A little more than a month ago, an article in the Wall Street Journal reported that two books representing two different views of the Vietnam debacle are, essentially, battling for the hearts and minds of those whose job it now is to chart the next step in Afghanistan (or, if you will, AfPak). The books were "A Better War," by Lewis Sorley, which was published in 1999, and "Lessons in Disaster: McGeorge Bundy and the Path to War in Vietnam," by Gordon M. Goldstein, published in 2008.
Sorley says (with some justification) that few now remember with any specificity anything that happened in Vietnam after the Tet Offensive in 1968. After that, the American public (or, at least, most of the American public that is still alive today) believed that the war was lost and that the U.S should get out, which, eventually, it did. Sorley's book reminds us that in 1968, Creighton Abrams took over from William Westmoreland. Abrams switched from "search and destroy" to "clear and hold" and took a number of other steps that, Sorley asserts, won the war. After U.S. forces pulled out, Congress refused to provide the South Vietnamese government with the support that had been promised, with the result that the Communists (the North Vietnamese with some support from the Viet Cong), took over the South. Sorley provides an excellent summary of his book in a Times op-ed piece dated October 17, 2009. As someone who in the late 1960s was of draft age and who in 1974 and 1975 was an apartment mate of a student whose father was a South Vietnamese government official, I do not recall the story line being quite as clean as Sorley makes it. But he does provide an intelligent and forceful exposition of his side of the story.

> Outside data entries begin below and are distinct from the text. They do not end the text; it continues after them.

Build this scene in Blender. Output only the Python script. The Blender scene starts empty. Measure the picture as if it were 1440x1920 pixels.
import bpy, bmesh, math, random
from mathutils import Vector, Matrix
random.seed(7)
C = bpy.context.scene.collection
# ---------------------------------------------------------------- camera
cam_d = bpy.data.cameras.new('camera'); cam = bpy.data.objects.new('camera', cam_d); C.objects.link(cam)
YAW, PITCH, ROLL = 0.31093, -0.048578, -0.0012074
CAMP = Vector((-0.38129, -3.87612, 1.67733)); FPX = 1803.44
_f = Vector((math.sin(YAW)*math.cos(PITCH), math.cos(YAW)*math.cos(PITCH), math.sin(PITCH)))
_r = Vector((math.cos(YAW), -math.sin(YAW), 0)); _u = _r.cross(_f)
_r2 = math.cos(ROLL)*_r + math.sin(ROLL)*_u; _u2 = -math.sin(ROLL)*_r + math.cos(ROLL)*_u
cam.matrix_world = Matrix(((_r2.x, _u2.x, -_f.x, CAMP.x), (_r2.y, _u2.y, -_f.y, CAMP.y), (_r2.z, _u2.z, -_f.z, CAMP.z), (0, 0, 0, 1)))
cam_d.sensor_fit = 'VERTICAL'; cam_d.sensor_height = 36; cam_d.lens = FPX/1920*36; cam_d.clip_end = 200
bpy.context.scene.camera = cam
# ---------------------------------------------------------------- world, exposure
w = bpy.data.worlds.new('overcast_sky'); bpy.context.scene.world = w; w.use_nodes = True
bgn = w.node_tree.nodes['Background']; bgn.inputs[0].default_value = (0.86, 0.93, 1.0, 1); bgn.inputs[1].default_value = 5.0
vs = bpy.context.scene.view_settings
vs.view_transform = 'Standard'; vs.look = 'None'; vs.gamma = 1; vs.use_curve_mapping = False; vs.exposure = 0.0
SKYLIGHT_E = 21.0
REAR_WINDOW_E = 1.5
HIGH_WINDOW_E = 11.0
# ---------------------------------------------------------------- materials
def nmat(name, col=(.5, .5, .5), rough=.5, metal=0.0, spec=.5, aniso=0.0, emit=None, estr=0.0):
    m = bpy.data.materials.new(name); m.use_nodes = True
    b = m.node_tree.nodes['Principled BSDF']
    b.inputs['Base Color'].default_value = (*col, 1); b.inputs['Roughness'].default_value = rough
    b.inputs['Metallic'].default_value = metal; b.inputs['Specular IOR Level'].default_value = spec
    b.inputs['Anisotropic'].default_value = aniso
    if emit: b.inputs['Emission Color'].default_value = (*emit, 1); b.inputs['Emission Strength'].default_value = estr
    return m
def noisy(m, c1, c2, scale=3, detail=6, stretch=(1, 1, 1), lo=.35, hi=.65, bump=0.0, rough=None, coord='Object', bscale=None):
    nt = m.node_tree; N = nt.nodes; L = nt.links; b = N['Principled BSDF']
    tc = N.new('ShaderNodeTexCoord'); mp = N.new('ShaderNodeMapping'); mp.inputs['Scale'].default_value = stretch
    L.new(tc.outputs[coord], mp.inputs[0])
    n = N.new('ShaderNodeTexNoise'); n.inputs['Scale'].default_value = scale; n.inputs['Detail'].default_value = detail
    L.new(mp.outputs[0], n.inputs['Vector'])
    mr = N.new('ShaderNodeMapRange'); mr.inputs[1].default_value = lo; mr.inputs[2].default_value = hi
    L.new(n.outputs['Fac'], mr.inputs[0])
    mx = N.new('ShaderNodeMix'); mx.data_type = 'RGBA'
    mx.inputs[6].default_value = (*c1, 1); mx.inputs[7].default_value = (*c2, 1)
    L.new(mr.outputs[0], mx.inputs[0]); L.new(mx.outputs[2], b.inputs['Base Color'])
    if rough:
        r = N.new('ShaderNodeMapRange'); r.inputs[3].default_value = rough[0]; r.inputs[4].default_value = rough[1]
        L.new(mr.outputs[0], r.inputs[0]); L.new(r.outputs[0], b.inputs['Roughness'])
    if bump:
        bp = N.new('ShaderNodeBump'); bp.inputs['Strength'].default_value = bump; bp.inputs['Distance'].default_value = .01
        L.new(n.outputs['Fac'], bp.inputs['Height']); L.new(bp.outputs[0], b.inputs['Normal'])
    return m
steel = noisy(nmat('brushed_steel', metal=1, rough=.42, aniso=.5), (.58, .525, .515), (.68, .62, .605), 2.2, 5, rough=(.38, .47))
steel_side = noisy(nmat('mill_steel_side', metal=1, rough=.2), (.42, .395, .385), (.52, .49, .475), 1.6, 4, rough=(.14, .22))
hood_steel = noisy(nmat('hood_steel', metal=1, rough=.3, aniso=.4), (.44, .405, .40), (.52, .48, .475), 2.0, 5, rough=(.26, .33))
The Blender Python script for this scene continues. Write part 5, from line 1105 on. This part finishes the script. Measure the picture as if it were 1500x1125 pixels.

Goldstein's book is more like "Seven Habits of Highly Successful People," or whatever those books are called. In some ways, it supports Sorley's thesis, because it purports to draw lessons from the Vietnam disaster, but it stops in 1965, just as the U.S. was committing its first combat forces. The lessons of "Lessons" are all contained in its table of contents, which reads, in relevant part, as follows: (1) Counselors Advise but Presidents Decide; (2) Never Trust the Bureaucracy to Get It Right; (3) Politics Is the Enemy of Strategy; (4) Conviction Without Rigor Is a Strategy for Disaster; (5) Never Deploy Military means in Pursuit of Indeterminate Ends; and (6) Intervention Is a Presidential Choice, Not an Inevitability.
There, now that you have read the table of contents, you can skip that book and go on to a book that everybody, be he (or she) a Sorleyite or a Goldsteiner, should read before sending anybody anywhere to kill or be killed. That book is "The Good Soldiers," by David Finkel, published this year. It chronicles an infantry battalion's 15 months in Iraq as part the famous, and famously successful, "surge." Except that from close up, the surge does not look as successful as it does from half a world away. An example of information in this book that you will not get in many others: In Iraq, savvy passengers did not ride in Humvees with their feet side by side; they rode with one foot in front of the other. That way, when metal from an IED blasted through the side of the Humvee, there was at least a chance that the passenger would lose only one foot. There are plenty of lost feet, lost arms, lost legs, and lost lives described in the book. The men who populate it more justify the title.